> [Material provided]:
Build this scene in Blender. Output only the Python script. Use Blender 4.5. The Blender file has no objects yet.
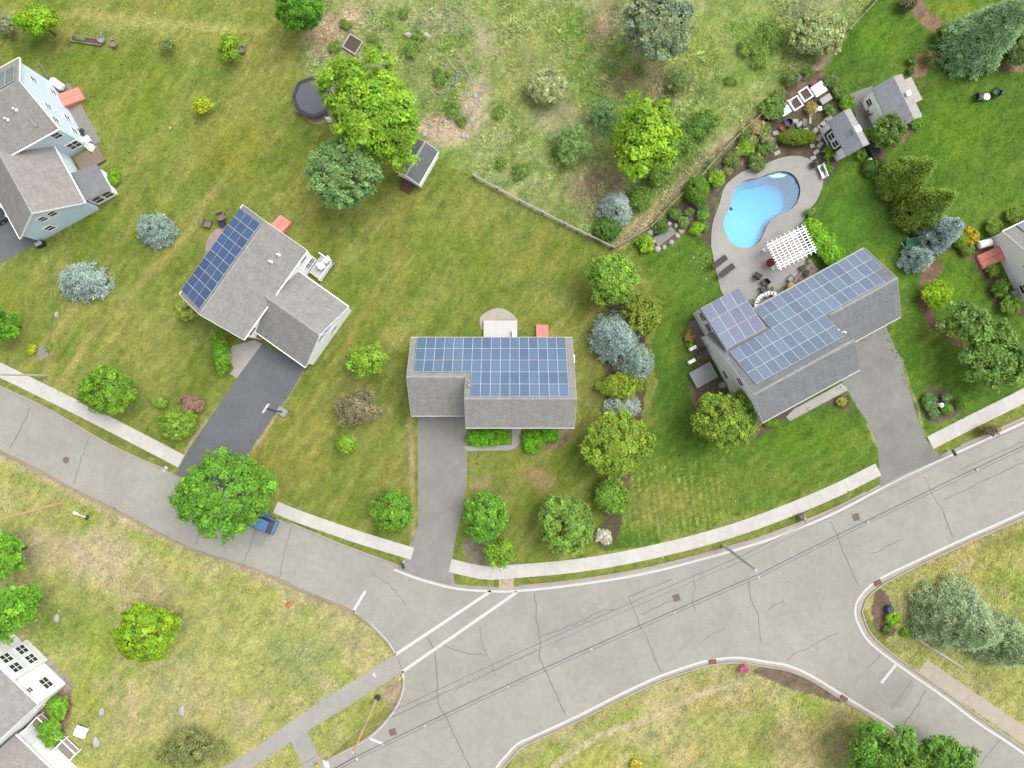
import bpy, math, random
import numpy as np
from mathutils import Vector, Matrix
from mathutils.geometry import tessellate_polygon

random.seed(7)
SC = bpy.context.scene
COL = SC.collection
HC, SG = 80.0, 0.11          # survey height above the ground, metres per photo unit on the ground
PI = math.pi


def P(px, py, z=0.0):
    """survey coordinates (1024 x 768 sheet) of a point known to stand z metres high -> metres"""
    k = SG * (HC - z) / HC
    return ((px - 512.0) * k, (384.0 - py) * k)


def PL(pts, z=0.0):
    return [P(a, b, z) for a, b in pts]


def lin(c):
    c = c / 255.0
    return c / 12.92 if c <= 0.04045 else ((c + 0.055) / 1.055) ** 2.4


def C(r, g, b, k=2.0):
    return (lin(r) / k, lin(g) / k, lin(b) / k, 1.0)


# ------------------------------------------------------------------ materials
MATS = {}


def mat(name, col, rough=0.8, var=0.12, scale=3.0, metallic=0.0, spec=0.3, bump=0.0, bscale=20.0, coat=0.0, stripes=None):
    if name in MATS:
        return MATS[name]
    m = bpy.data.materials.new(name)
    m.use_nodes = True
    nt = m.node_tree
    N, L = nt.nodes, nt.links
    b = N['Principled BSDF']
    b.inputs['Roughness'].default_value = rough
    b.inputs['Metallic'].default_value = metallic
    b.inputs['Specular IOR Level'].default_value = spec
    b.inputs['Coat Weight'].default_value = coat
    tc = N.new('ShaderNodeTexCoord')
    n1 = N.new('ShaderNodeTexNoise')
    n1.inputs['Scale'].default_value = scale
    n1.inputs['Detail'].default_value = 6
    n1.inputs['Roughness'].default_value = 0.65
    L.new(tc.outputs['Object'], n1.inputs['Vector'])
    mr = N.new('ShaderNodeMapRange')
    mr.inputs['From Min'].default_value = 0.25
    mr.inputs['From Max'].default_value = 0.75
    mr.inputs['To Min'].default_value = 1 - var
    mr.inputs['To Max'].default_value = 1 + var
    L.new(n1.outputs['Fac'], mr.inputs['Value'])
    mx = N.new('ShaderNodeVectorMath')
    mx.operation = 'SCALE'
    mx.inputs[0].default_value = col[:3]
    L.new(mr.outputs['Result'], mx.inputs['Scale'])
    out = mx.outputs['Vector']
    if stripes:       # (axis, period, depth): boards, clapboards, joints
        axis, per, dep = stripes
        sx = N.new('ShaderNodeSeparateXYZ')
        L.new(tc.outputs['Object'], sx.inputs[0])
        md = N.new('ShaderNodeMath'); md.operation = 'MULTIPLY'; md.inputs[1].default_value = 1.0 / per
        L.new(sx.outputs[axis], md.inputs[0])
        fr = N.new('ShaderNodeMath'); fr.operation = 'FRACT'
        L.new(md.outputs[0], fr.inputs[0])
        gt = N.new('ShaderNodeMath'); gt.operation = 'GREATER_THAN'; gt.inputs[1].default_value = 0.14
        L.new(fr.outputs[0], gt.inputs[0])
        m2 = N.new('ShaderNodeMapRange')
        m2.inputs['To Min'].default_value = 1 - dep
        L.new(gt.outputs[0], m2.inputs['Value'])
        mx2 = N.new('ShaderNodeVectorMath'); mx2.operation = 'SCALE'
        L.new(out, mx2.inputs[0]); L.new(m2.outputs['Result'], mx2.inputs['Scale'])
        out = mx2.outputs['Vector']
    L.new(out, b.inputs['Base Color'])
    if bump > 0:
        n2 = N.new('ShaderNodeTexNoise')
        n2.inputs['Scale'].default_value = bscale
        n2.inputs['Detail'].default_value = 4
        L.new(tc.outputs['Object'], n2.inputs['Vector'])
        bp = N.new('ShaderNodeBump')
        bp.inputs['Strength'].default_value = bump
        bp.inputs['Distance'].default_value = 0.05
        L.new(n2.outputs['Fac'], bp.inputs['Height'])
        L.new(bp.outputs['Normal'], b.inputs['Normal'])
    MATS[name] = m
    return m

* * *

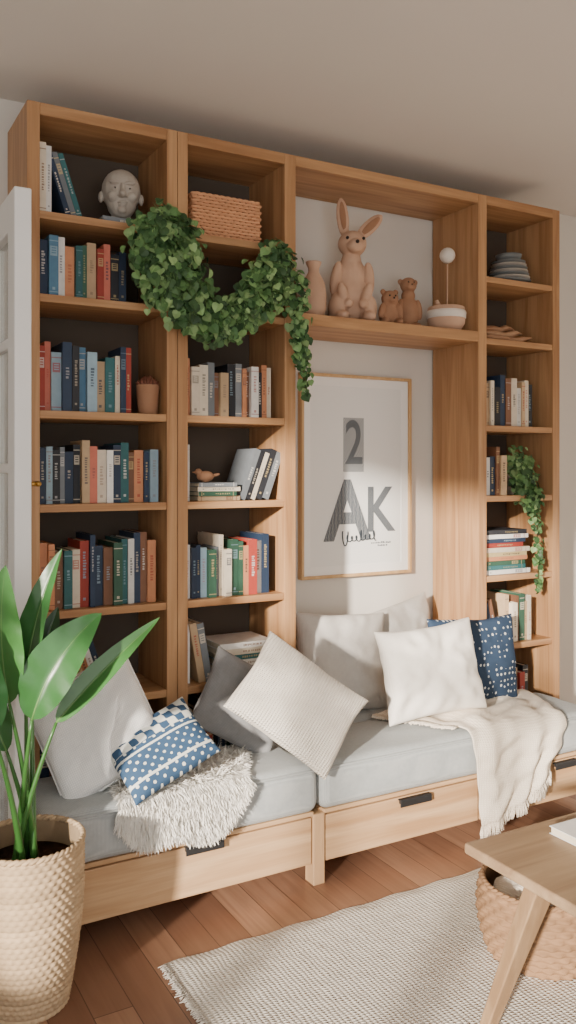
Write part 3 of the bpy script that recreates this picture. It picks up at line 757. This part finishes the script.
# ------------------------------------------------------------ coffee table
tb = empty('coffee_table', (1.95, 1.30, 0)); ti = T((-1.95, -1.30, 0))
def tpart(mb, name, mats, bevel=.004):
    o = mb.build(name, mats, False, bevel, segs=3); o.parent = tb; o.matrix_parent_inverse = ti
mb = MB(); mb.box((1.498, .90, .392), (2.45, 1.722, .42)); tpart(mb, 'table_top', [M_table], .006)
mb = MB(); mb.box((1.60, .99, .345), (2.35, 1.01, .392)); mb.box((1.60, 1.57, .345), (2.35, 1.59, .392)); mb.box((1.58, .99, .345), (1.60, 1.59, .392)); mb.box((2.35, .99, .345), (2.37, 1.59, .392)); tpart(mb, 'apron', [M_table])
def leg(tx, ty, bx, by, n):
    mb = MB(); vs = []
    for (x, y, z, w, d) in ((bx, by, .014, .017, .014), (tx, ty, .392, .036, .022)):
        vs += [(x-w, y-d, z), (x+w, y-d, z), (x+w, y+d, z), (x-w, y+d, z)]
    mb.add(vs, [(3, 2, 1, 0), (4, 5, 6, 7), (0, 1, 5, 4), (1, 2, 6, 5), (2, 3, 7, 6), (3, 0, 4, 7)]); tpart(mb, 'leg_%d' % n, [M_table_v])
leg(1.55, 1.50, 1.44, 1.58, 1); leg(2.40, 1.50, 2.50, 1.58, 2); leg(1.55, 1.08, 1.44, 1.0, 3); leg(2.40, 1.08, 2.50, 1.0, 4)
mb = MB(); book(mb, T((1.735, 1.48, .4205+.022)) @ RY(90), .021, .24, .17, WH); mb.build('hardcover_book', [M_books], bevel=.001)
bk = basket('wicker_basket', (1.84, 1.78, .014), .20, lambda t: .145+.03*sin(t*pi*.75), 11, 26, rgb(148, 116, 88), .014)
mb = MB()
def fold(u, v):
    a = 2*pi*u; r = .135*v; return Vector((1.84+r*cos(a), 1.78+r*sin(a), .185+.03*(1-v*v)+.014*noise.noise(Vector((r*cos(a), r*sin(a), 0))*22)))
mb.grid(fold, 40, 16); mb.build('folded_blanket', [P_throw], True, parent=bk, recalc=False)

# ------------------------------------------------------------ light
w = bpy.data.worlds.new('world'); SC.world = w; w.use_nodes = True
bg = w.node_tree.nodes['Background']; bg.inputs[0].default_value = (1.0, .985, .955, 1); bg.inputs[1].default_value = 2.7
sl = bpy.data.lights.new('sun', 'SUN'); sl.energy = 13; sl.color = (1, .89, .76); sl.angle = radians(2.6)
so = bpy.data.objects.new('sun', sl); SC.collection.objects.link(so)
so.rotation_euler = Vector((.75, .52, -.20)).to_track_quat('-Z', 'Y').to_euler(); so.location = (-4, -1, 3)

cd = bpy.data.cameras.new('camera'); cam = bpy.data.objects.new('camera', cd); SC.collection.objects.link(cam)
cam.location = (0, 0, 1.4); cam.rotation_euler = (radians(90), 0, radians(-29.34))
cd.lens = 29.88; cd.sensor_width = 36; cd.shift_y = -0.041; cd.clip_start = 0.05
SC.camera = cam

==

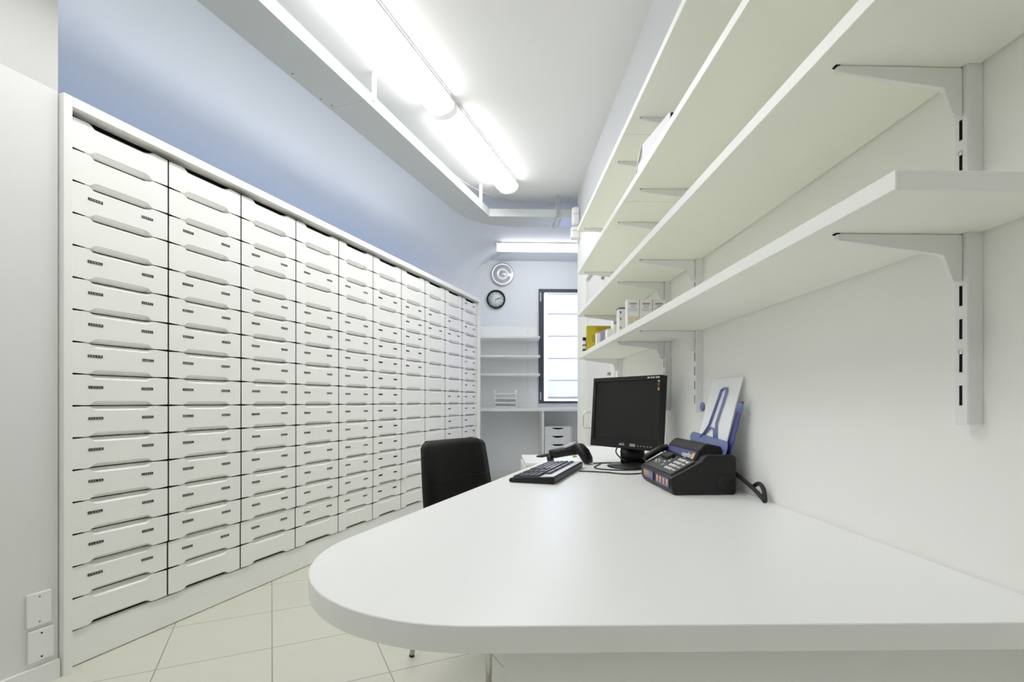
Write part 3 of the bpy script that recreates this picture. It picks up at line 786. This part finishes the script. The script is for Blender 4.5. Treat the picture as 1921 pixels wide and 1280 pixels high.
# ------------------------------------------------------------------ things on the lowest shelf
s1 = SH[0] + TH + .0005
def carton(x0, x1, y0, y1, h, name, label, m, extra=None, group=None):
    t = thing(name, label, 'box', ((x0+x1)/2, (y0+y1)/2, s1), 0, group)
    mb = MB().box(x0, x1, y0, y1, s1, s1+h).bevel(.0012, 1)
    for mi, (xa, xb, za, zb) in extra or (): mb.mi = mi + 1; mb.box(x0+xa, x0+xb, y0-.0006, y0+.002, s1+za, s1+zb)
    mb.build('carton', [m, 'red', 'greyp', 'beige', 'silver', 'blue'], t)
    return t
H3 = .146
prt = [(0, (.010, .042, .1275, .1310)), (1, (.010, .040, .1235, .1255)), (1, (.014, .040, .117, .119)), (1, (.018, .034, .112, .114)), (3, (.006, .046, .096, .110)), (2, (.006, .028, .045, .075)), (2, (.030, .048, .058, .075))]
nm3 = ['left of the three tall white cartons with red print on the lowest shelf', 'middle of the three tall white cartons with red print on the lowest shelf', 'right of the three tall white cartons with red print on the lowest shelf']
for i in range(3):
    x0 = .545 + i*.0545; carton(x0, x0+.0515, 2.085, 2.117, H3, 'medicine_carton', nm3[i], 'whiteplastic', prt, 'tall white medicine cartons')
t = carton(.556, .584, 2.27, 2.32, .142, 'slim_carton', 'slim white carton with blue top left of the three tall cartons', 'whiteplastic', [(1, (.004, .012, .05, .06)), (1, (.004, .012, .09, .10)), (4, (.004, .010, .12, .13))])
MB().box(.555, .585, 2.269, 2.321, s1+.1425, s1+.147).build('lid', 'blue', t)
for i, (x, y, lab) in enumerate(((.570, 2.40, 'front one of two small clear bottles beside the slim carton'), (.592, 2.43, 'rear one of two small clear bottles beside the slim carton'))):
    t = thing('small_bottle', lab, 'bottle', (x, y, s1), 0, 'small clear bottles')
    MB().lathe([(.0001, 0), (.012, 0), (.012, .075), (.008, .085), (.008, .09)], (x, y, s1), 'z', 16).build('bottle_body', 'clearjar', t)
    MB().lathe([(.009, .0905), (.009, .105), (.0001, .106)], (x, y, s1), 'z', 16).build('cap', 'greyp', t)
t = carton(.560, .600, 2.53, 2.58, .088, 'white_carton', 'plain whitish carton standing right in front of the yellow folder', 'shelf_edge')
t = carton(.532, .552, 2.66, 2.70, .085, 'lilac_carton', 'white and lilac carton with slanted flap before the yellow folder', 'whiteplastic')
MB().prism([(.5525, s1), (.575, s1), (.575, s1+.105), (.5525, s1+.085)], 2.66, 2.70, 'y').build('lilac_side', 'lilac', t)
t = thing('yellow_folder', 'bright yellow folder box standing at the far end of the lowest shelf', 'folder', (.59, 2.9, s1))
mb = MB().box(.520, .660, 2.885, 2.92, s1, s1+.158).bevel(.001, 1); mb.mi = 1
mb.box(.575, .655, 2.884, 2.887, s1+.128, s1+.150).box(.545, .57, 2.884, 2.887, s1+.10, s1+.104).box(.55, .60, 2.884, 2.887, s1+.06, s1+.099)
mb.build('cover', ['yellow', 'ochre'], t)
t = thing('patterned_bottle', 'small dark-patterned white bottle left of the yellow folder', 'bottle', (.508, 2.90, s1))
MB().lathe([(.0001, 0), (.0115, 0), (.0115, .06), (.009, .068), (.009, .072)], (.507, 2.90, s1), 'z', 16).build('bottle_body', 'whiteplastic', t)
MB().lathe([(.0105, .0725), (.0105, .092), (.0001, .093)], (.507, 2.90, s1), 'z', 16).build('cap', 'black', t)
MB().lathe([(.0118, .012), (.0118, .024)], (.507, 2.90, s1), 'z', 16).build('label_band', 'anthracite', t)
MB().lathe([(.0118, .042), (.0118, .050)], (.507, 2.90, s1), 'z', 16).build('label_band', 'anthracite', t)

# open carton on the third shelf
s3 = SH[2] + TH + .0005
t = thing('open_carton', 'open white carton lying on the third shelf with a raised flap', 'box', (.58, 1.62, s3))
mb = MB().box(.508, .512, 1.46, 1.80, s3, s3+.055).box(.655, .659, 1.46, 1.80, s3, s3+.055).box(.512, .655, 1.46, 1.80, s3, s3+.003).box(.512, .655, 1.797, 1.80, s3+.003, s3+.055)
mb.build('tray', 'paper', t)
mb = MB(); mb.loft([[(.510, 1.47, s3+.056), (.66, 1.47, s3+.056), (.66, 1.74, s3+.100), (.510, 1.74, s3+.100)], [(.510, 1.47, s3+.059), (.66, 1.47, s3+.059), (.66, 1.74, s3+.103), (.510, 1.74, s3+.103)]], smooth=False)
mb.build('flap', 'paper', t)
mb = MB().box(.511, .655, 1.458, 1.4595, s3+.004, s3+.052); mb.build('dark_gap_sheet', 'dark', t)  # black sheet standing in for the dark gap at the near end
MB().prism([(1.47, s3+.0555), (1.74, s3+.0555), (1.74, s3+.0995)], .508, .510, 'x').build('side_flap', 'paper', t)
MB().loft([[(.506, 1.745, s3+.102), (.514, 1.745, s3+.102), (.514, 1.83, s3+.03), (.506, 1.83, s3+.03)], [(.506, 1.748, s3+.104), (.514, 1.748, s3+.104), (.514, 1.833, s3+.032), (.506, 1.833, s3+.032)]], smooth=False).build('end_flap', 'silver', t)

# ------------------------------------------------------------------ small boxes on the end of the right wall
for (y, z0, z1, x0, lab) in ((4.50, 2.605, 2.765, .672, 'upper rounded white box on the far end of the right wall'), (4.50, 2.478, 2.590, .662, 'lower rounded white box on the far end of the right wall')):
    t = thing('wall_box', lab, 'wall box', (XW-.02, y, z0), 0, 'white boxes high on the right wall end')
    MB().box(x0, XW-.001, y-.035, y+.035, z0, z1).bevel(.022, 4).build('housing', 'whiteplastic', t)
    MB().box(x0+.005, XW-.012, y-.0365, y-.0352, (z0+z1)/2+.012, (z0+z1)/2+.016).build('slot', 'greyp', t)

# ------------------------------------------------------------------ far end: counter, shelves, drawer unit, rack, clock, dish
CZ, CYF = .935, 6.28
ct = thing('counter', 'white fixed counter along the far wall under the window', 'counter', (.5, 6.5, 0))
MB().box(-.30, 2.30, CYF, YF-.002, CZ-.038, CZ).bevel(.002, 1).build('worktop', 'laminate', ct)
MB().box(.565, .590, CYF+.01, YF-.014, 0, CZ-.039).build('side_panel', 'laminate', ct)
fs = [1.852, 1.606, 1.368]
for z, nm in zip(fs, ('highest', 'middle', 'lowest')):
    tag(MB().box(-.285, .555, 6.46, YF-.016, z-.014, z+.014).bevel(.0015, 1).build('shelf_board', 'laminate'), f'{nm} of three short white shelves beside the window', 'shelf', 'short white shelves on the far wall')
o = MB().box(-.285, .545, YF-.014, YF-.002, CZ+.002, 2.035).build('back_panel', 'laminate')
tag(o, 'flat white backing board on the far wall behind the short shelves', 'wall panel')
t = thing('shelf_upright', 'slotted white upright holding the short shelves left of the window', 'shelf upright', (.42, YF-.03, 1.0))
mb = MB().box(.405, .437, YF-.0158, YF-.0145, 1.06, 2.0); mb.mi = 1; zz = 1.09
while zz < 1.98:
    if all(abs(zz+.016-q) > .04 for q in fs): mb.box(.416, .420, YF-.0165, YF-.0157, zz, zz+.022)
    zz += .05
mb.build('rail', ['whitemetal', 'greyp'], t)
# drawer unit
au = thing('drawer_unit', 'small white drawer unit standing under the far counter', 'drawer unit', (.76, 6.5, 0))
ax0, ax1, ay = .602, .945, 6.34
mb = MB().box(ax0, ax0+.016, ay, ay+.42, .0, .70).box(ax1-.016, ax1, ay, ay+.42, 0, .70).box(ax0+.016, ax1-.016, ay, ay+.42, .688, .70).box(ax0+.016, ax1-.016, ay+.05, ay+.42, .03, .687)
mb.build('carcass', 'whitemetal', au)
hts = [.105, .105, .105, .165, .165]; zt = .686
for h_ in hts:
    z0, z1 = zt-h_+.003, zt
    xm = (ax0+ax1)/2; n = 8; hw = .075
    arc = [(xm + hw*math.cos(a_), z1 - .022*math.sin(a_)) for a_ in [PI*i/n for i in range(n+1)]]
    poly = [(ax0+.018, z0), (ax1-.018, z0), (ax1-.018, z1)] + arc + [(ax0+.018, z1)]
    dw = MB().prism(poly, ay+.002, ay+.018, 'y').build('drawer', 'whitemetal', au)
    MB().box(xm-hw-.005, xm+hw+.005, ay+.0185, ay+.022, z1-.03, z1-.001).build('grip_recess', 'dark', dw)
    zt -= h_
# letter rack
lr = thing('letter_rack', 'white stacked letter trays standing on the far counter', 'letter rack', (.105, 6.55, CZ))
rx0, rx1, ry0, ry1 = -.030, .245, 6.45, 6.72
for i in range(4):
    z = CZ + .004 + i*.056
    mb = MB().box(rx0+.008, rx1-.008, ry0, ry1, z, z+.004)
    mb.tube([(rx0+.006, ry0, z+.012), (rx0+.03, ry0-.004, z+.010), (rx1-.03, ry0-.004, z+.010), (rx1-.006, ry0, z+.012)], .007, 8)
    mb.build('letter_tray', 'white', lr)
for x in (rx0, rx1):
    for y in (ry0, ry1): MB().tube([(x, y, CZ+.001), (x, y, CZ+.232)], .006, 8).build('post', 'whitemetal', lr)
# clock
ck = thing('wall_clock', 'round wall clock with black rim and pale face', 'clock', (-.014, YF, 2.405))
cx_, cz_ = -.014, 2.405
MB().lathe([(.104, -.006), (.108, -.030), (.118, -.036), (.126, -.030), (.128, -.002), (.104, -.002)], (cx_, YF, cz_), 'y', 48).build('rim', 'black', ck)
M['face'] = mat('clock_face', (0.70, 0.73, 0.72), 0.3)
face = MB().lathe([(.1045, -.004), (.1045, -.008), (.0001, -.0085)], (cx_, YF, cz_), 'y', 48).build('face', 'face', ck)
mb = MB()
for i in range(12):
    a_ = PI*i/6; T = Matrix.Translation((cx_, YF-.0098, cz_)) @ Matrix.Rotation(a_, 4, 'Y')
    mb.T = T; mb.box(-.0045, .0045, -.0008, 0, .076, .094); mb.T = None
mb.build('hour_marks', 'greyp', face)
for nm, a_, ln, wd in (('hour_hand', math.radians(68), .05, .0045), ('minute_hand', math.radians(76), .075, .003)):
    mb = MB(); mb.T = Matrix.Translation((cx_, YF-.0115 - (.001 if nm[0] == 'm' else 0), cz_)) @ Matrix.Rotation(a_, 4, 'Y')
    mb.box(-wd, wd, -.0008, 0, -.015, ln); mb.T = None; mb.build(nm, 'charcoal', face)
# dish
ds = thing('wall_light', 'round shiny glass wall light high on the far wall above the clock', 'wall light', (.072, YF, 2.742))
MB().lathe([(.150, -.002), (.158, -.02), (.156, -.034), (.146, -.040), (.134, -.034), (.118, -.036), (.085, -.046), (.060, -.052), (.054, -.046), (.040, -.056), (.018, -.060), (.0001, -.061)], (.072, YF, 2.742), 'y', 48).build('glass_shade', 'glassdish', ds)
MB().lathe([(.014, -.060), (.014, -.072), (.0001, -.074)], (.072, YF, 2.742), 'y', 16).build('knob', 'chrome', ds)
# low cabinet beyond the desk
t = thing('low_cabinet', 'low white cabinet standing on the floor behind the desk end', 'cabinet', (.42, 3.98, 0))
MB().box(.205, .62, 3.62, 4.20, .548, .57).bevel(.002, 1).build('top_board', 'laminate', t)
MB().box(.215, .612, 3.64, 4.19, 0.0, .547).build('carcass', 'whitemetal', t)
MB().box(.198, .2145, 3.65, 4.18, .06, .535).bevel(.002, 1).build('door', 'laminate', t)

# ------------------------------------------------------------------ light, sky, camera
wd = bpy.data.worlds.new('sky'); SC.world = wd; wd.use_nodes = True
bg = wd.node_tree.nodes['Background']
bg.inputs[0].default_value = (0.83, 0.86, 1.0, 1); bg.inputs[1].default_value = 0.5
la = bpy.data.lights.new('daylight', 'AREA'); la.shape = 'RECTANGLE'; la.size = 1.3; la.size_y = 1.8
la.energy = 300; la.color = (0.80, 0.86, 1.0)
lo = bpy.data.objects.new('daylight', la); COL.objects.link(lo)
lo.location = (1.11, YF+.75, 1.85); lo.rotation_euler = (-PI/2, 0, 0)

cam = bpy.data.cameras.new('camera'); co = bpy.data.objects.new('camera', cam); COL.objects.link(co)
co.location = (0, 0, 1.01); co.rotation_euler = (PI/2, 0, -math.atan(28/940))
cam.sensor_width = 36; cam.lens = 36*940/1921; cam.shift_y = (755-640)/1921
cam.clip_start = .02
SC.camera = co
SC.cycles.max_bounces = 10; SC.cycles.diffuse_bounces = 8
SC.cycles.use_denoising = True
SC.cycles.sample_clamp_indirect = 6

> [Work to complete]: Keep the pictures out, and extract only the lines that begin at the one containing "Build this scene" and end at the one containing "from mathutils.geometry import", inclusive.

> [Right answer]:
Build this scene in Blender. Output only the Python script. Use Blender 4.5. The Blender file has no objects yet.
import bpy, math, random
import numpy as np
from mathutils import Vector, Matrix
from mathutils.geometry import tessellate_polygon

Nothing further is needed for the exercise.